SUPPLIED MATERIAL:
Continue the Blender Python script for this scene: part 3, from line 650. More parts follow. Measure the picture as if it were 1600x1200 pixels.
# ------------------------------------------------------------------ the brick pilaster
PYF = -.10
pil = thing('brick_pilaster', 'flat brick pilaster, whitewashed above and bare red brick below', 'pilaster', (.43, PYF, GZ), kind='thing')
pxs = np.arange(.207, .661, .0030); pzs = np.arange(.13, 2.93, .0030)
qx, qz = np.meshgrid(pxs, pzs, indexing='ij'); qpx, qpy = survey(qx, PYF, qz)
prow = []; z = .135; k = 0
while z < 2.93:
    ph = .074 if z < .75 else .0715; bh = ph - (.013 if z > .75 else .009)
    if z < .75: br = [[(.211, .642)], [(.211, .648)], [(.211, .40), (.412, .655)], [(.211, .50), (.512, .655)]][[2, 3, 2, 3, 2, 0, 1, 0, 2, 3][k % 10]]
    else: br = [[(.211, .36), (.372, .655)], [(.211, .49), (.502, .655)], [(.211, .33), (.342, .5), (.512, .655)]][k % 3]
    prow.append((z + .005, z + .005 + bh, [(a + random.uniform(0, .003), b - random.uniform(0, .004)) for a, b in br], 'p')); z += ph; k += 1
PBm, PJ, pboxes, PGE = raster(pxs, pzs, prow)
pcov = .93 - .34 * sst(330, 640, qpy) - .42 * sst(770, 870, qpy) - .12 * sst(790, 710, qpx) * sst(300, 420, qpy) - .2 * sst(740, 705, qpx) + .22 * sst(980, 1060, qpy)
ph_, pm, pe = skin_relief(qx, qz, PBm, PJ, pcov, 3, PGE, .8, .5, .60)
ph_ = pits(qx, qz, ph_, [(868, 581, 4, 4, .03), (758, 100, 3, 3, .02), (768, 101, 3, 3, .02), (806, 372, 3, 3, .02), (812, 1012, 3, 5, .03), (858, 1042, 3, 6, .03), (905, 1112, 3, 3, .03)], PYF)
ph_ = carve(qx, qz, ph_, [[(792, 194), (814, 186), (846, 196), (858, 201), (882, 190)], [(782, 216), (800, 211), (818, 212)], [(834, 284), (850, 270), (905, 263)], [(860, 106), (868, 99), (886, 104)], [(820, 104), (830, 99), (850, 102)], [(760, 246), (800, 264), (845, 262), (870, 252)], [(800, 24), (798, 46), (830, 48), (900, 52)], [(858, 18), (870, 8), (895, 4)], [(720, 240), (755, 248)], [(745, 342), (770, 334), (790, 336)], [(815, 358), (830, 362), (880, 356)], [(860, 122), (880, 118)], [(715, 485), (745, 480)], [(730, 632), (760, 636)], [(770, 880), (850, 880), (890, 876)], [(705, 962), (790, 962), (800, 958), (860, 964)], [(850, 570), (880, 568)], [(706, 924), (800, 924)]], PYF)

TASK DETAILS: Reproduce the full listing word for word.

OUTPUT OF THE EXERCISE:
Continue the Blender Python script for this scene: part 3, from line 650. More parts follow. Measure the picture as if it were 1600x1200 pixels.
# ------------------------------------------------------------------ the brick pilaster
PYF = -.10
pil = thing('brick_pilaster', 'flat brick pilaster, whitewashed above and bare red brick below', 'pilaster', (.43, PYF, GZ), kind='thing')
pxs = np.arange(.207, .661, .0030); pzs = np.arange(.13, 2.93, .0030)
qx, qz = np.meshgrid(pxs, pzs, indexing='ij'); qpx, qpy = survey(qx, PYF, qz)
prow = []; z = .135; k = 0
while z < 2.93:
    ph = .074 if z < .75 else .0715; bh = ph - (.013 if z > .75 else .009)
    if z < .75: br = [[(.211, .642)], [(.211, .648)], [(.211, .40), (.412, .655)], [(.211, .50), (.512, .655)]][[2, 3, 2, 3, 2, 0, 1, 0, 2, 3][k % 10]]
    else: br = [[(.211, .36), (.372, .655)], [(.211, .49), (.502, .655)], [(.211, .33), (.342, .5), (.512, .655)]][k % 3]
    prow.append((z + .005, z + .005 + bh, [(a + random.uniform(0, .003), b - random.uniform(0, .004)) for a, b in br], 'p')); z += ph; k += 1
PBm, PJ, pboxes, PGE = raster(pxs, pzs, prow)
pcov = .93 - .34 * sst(330, 640, qpy) - .42 * sst(770, 870, qpy) - .12 * sst(790, 710, qpx) * sst(300, 420, qpy) - .2 * sst(740, 705, qpx) + .22 * sst(980, 1060, qpy)
ph_, pm, pe = skin_relief(qx, qz, PBm, PJ, pcov, 3, PGE, .8, .5, .60)
ph_ = pits(qx, qz, ph_, [(868, 581, 4, 4, .03), (758, 100, 3, 3, .02), (768, 101, 3, 3, .02), (806, 372, 3, 3, .02), (812, 1012, 3, 5, .03), (858, 1042, 3, 6, .03), (905, 1112, 3, 3, .03)], PYF)
ph_ = carve(qx, qz, ph_, [[(792, 194), (814, 186), (846, 196), (858, 201), (882, 190)], [(782, 216), (800, 211), (818, 212)], [(834, 284), (850, 270), (905, 263)], [(860, 106), (868, 99), (886, 104)], [(820, 104), (830, 99), (850, 102)], [(760, 246), (800, 264), (845, 262), (870, 252)], [(800, 24), (798, 46), (830, 48), (900, 52)], [(858, 18), (870, 8), (895, 4)], [(720, 240), (755, 248)], [(745, 342), (770, 334), (790, 336)], [(815, 358), (830, 362), (880, 356)], [(860, 122), (880, 118)], [(715, 485), (745, 480)], [(730, 632), (760, 636)], [(770, 880), (850, 880), (890, 876)], [(705, 962), (790, 962), (800, 958), (860, 964)], [(850, 570), (880, 568)], [(706, 924), (800, 924)]], PYF)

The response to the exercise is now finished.